Dopo aver invocato a gran voce rinforzi di ogni tipo per bissare il successo delle scorse NBA Finals, LeBron James si ritrova ora immerso in un roster profondissimo, per quantità e talento, come forse mai gli era accaduto in carriera. Sembrano lontanissimi i tempi in cui il Prescelto trascinava in finale la Cleveland degli Ilgauskas, dei Gibson, dei Larry Hughes, dei Pavlovic e di altri mestieranti NBA. Adesso il general manager David Griffin gli ha messo a disposizione una squadra dal potenziale offensivo illimitato, con una rotazione ben più lunga degli arcirivali dei Golden State Warriors, posto che siano davvero i californiani i principali avversari dei Cavs nella corsa all'anello.
Per rendersi conto di quale sia il talento attuale di Cleveland, basti considerare che in questo momento sono ancora fuori per infortunio due quinti dello starting five titolare, quali J.R. Smith e Kevin Love. Nessun problema, perchè tra trade e acquisizioni dal mercato degli svincolati, sono arrivati a vestire la maglia Cavs Derrick Williams, seconda scelta assoluta al Draft del 2011, Kyle Korver, uno dei migliori tiratori da tre punti dell'ultimo decennio, Deron Williams, due ori olimpici con la maglia di Team USA e tre partecipazioni all'All-Star Game, e Andrew Bogut, centro australiano prima chiamata alla lottery del 2006 e campione NBA nel 2015 proprio con i Golden State Warriors. Tutti pezzi da novanta, che si vanno ad aggiungere ai Big Three (James, Love e ovviamente Kyrie Irving), a un altro titolare come Tristan Thompson, ai veterani Channing Frye e Richard Jefferson, e a un giocatore di rotazione come Iman Shumpert. E, mentre in passato grandi giocatori si accasavano in squadre da titolo solo a fine carriera (si veda l'esempio di Karl Malone ai Lakers), la novità di questa stagione è che professionisti ancora perfettamente integri e relativamente giovani abbandonano le rispettive franchigie per giocarsi una chance ai playoff e con ogni probabilità alle Finals.

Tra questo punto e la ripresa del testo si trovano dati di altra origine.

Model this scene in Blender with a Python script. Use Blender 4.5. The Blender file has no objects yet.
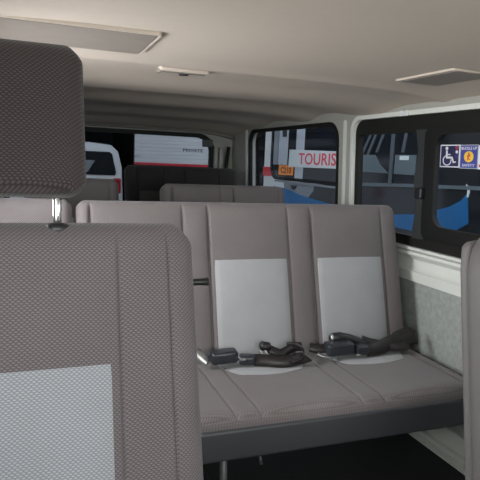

D'altronde, la linea tecnica dei Cavs è chiara. Nessun sistema di pallacanestro sofisticato, ma un solo e per certi versi condivisibile assunto: palla a LeBron James, almeno tre tiratori sul perimetro e un lungo di verticalità e di energia difensiva. Sfruttare le doti di passatore sublime del Prescelto è diventata la prima opzione dello staff tecnico capeggiato da Tyronn Lue, con Kyrie Irving nel ruolo di secondo violino extralusso, ma meno playmaker nel senso stretto del termine. Una sorta di attacco a due punte (si direbbe nel calcio) e una batteria di tiratori straordinari dal perimetro. Già, perchè se nel quintetto base ai playoffs partiranno ancora Love e Thompson, non è da escludere la possibilità che LeBron venga cavalcato da numero quattro, con Korver e Smith contemporaneamente in campo insieme, oltre a uno tra Irving e Deron Williams. Uno schieramento con Love (o Frye), James, Korver, Smith e Irving sarebbe estremamente difficile da contenere per gli avversari, proprio per le capacità balistiche di ciascuno degli interpreti in campo. Ma i Cavs possono cambiare pelle a seconda delle esigenze: ad esempio puntare su Shumpert o Jefferson quando si tratta di difendere su un esterno avversario, oppure schierare Bogut al posto di Thompson, o ancora puntare su Deron Williams e Kyrie Irving insieme nei finali di partita. E perchè no, sperimentare anche il quintetto senza lungo di ruolo, come accaduto già nella sfida contro i Boston Celtics, dove per alcuni tratti della gara è stato Derrick Williams (o lo stesso LeBron) a giocare da centro (con tutte le virgolette di questo mondo) nominale. Una serie di frecce nella faretra di James, novello Robin Hood, che in attacco dovrà solo scegliere quale scoccare.